The Nazi regime’s extermination campaign wiped out two-thirds of Europe’s Jewish population. Jews were rounded up from their homes, herded into ghettos, deported in cattle cars, and systematically murdered in industrialized death camps like Auschwitz, Treblinka, and Sobibor.
Today, antisemitism wears new masks—anti-Zionism, intersectionality, “decolonization.” But the core hatred remains the same: Jews are singled out, blamed, and threatened. Once again, silence and appeasement are enabling the spread.
Remembering the Holocaust is not an act of the past. It is a warning for the present.
Holocaust Education: A Pillar of Prevention
In 2025, fewer than half of American millennials can accurately name a Nazi concentration camp. In Europe, the numbers are even worse. The erosion of historical knowledge is one of the most dangerous enablers of rising hate.
Holocaust education must be strengthened, mandated, and made universal. It should be a core part of every school curriculum—not a liberal elective or optional module.

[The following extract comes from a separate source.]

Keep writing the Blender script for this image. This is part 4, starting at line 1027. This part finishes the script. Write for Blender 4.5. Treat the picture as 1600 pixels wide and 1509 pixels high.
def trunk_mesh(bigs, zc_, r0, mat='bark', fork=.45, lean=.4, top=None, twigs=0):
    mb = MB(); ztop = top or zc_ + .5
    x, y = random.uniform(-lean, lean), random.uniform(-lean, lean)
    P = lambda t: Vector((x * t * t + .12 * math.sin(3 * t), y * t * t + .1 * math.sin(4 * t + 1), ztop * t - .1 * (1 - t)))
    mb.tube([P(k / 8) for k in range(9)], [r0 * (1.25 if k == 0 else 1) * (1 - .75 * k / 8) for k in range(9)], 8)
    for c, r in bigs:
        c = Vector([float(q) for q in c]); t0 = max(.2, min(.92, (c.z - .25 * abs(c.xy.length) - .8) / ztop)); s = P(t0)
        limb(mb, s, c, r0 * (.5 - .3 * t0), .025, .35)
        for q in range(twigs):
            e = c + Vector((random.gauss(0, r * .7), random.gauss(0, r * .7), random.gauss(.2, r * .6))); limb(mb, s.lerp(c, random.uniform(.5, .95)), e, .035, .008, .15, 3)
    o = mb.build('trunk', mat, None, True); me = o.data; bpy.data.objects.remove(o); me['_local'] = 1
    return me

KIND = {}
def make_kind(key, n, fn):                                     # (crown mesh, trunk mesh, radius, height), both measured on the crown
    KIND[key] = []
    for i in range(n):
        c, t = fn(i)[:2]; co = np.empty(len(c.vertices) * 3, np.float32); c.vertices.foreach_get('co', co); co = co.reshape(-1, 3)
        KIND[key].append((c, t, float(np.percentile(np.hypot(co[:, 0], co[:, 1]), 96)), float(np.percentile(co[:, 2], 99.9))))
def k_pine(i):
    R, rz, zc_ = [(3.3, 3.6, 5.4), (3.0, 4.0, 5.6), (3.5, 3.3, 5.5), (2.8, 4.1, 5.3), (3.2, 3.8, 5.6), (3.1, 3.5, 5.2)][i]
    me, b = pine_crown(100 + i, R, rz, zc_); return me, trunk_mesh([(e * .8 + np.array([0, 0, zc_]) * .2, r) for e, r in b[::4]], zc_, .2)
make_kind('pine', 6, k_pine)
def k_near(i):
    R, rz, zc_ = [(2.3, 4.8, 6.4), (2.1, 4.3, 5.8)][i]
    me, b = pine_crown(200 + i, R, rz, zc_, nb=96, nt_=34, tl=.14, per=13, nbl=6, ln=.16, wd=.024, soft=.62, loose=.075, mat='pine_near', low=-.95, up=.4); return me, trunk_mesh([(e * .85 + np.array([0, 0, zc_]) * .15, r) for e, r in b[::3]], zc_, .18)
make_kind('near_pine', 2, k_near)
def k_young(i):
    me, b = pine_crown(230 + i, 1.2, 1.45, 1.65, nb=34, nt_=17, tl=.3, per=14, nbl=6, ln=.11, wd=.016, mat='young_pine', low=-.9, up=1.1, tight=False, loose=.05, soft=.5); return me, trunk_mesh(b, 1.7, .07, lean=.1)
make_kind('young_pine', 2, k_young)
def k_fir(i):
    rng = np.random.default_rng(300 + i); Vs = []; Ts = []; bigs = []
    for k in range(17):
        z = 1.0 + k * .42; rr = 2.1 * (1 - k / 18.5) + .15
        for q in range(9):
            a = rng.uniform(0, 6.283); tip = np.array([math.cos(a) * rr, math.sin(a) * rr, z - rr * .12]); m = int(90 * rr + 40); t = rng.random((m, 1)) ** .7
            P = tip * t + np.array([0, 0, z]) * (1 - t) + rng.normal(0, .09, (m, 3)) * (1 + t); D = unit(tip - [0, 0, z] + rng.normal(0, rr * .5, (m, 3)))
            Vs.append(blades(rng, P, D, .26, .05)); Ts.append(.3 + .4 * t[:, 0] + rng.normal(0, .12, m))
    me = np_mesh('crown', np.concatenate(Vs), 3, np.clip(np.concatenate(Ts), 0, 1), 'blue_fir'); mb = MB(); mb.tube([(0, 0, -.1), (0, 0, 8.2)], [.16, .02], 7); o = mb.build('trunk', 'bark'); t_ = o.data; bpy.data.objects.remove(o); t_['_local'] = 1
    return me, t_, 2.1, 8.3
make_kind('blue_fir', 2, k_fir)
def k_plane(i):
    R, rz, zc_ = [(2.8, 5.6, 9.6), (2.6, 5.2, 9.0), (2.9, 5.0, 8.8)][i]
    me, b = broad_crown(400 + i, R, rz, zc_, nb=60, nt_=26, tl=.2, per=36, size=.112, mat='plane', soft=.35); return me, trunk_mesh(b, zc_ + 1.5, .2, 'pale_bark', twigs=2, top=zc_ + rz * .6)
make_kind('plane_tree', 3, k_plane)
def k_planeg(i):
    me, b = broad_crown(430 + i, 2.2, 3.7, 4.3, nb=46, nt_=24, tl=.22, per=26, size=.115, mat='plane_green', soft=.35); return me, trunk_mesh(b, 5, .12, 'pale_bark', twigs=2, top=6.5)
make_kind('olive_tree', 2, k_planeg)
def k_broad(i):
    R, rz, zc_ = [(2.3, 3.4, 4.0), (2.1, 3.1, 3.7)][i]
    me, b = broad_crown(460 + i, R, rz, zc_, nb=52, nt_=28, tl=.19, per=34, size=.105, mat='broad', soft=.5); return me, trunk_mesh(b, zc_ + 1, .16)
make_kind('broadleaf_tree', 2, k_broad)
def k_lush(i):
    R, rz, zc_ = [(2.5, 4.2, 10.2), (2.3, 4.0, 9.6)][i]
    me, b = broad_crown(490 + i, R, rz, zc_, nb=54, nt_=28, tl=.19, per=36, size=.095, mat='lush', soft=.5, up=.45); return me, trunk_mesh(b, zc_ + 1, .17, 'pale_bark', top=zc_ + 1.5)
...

Young people must learn the truth: how quickly ordinary societies became accomplices in genocide, how propaganda was weaponized, how silence became complicity, and how neighbors turned on neighbors. The Holocaust did not begin in Auschwitz—it began with words, boycotts, graffiti, and dehumanization.
We are seeing all of that again—today.
The Role of Governments in Confronting Hate
Governments must stop treating antisemitism as an issue of symbolic concern and treat it as the national security crisis it is.
Strong steps include:
- Criminalizing antisemitic incitement—online and offline.
- Protecting Jewish institutions, including synagogues, schools, and community centers, with permanent funding for security.
- Defunding universities that tolerate antisemitic extremism and propaganda.
- Withholding foreign aid from nations that promote Holocaust denial or fund antisemitic hate groups.
- Reinforcing alliances with Israel, the only Jewish state and the frontline against jihadist terror.
The United States and other Western nations cannot afford moral neutrality. Weakness only emboldens the haters.
Survivor Testimonies: Bearing Witness
As survivors age, their testimonies have become more vital than ever. Their stories are living warnings.
One such voice is Eva Schloss, stepsister of Anne Frank and Auschwitz survivor. At 95 years old, she continues to speak out, describing the brutal realities of life in the camps and warning against the new wave of antisemitism sweeping across Europe and the United States.
“I am deeply worried,” Schloss recently said. “I see the same hate I lived through being normalized again. When Jews are afraid to walk down the street wearing a Star of David, something is terribly wrong.”
She is right. And it is time the world listens.
The Israel Factor: Targeting the Jewish State
Today’s antisemitism is often cloaked as anti-Israel activism. But the line is increasingly easy to see.
When mobs chant “From the river to the sea, Palestine will be free,” they are not advocating for coexistence. They are calling for the eradication of Israel—a genocidal vision that would mean the slaughter or expulsion of over 7 million Jews.
When pro-Hamas rallies erupt in cities like London and New York after Israeli civilians are butchered, we are not seeing “protests”—we are seeing celebrations of terror.
Targeting Israel as a stand-in for the Jewish people is not new. The International Holocaust Remembrance Alliance (IHRA) definition of antisemitism includes “denying the Jewish people their right to self-determination.” It is time every nation formally adopt this definition and act on it.
Never Again Must Mean Now
The words Never Again have been spoken for decades. But they ring hollow if they are not followed by action.
If the world truly means Never Again, then:
- Every synagogue attacked must be avenged with justice.
- Every Jewish student harassed must be defended.
- Every Holocaust survivor must be honored while still alive.
- Every hate group promoting Jewish genocide must be dismantled.
- Every nation tolerating antisemitic mobs must be held accountable.
A Final Word
On this Holocaust Remembrance Day, let us remember not just the victims, but the warnings they left behind. The ovens of Auschwitz are cold now—but the hate that built them is heating up again.
Let this not be another chapter in the long history of Jewish persecution. Let this be the moment free societies stood up and said: Enough.
We do not remember to mourn. We remember to fight.